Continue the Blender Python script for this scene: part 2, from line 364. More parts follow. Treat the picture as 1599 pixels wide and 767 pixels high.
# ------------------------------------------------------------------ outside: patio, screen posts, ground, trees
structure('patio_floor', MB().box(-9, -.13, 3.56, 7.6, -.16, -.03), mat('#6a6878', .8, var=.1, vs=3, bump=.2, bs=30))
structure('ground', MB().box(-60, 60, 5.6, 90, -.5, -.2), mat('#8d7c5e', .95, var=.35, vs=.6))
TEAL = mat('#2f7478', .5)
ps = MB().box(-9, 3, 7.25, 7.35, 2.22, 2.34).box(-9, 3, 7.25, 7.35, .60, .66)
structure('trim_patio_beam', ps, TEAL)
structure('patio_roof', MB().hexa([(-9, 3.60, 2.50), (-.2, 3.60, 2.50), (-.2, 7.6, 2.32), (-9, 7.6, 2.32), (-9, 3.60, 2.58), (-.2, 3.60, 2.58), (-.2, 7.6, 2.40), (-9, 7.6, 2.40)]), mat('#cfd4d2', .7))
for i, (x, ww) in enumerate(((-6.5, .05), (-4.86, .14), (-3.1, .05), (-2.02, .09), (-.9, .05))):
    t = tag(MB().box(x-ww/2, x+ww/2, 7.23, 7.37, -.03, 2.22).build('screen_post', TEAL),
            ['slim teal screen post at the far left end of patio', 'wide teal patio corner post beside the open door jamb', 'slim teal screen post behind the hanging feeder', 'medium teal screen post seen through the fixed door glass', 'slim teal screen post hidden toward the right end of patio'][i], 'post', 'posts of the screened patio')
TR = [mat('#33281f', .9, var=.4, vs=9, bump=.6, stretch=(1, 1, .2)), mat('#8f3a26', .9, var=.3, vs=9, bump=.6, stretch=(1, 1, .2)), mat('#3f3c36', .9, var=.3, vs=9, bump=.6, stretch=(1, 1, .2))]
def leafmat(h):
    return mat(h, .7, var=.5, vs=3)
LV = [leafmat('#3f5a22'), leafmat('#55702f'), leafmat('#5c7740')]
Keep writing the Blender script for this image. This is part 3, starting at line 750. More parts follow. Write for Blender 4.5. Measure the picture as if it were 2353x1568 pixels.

**Requirement**
Exact output of every entry is required.

**Result of the exercise**
Continue the Blender Python script for this scene: part 2, from line 364. More parts follow. Treat the picture as 1599 pixels wide and 767 pixels high.
# ------------------------------------------------------------------ outside: patio, screen posts, ground, trees
structure('patio_floor', MB().box(-9, -.13, 3.56, 7.6, -.16, -.03), mat('#6a6878', .8, var=.1, vs=3, bump=.2, bs=30))
structure('ground', MB().box(-60, 60, 5.6, 90, -.5, -.2), mat('#8d7c5e', .95, var=.35, vs=.6))
TEAL = mat('#2f7478', .5)
ps = MB().box(-9, 3, 7.25, 7.35, 2.22, 2.34).box(-9, 3, 7.25, 7.35, .60, .66)
structure('trim_patio_beam', ps, TEAL)
structure('patio_roof', MB().hexa([(-9, 3.60, 2.50), (-.2, 3.60, 2.50), (-.2, 7.6, 2.32), (-9, 7.6, 2.32), (-9, 3.60, 2.58), (-.2, 3.60, 2.58), (-.2, 7.6, 2.40), (-9, 7.6, 2.40)]), mat('#cfd4d2', .7))
for i, (x, ww) in enumerate(((-6.5, .05), (-4.86, .14), (-3.1, .05), (-2.02, .09), (-.9, .05))):
    t = tag(MB().box(x-ww/2, x+ww/2, 7.23, 7.37, -.03, 2.22).build('screen_post', TEAL),
            ['slim teal screen post at the far left end of patio', 'wide teal patio corner post beside the open door jamb', 'slim teal screen post behind the hanging feeder', 'medium teal screen post seen through the fixed door glass', 'slim teal screen post hidden toward the right end of patio'][i], 'post', 'posts of the screened patio')
TR = [mat('#33281f', .9, var=.4, vs=9, bump=.6, stretch=(1, 1, .2)), mat('#8f3a26', .9, var=.3, vs=9, bump=.6, stretch=(1, 1, .2)), mat('#3f3c36', .9, var=.3, vs=9, bump=.6, stretch=(1, 1, .2))]
def leafmat(h):
    return mat(h, .7, var=.5, vs=3)
LV = [leafmat('#3f5a22'), leafmat('#55702f'), leafmat('#5c7740')]
Keep writing the Blender script for this image. This is part 3, starting at line 750. More parts follow. Write for Blender 4.5. Measure the picture as if it were 2353x1568 pixels.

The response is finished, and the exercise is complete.